The commentary in MLB 2005 is almost up to par with a PS2 sports game. Sound effects are done equally as well, as the crack of a bat hitting the ball is accurately portrayed here. You'll hear shouts from the crowd, and even hot dog vendors trying to sell their goods. Musically, what you hear will be pretty good. The stadium tunes between plays will ring in your ears as your batter walks up to the plate and kicks the dirt out of his cleats.

Following the long line of 989 sports titles, MLB 2005 is a true baseball sim all the way. Every team, player, and major stadium is replicated in the game. These are accompanied by a few game modes that are sure to keep baseball fans happy.

The standard Exhibition and League play are offered, but where this game shines is in its extra features.
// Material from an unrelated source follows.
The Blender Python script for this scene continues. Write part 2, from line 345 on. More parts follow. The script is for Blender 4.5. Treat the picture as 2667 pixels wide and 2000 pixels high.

Though you cannot create a completely new team, you can create new players per your specifics and then trade them to or from teams at your leisure. You can also step off the field and into the manager's shoes by organizing a franchise and trading players. This is a simple mode with lots to offer.

There is a lot of fun to be had from these modes, and the Home Run Derby is no exception. You can take about a dozen players and wail at up to 30 pitches to see who the big slugger amongst the group is.

MLB 2005 is one of those games with a difficulty range as wide as the Atlantic. There are so many teams, modes, and settings that there is some state manageable for everyone in there. A more difficult part of the game, however, is the control scheme. Getting this down in your memory will take some practice, and a little more time.

Game Mechanics:
The same killer pitching/batting system is back in MLB 2005. The pitcher chooses a pitch and selects where he wants to put it over the plate. The batter gets a quick glance at where the ball is coming and then tries to position himself for a hit. This works rather well, as does the pitch/guess ability that allows the batter to guess where the ball is coming, and if he is correct, his chances of a good hit increase dramatically.

The problems with control arise on both sides of the coin when people are running the bases. Controlling the runners is confusing as hell, and they always seem to take their sweet time to leave the base. The same problems in last year's game also arise with the fielders. The 'sprint' button is the same as the button to throw to first base. When you sprint to pick up a ball, if you don't let go right before you get there, you'll always throw to first base, which leaves the guy heading for home safe and sound. It's a shame they haven't addressed any control problems, but when you have the only baseball game on the PS1 you can do things like that.

Despite the tricky controls, dated graphics, and a few bugs, MLB 2005 is actually a decent baseball game. For PS1 owners, this is the baseball game to buy. In fact, it is now the only baseball game to buy. The problem here is if you really love baseball games, then you probably already own MLB 2004. MLB 2005 is practically the same game, just with updated rosters and a few new tweaks to the features. Unless you're trying to complete a collection, there isn't much reason to get this one. However, if you're dying to get a cheap baseball game then this is definitely it.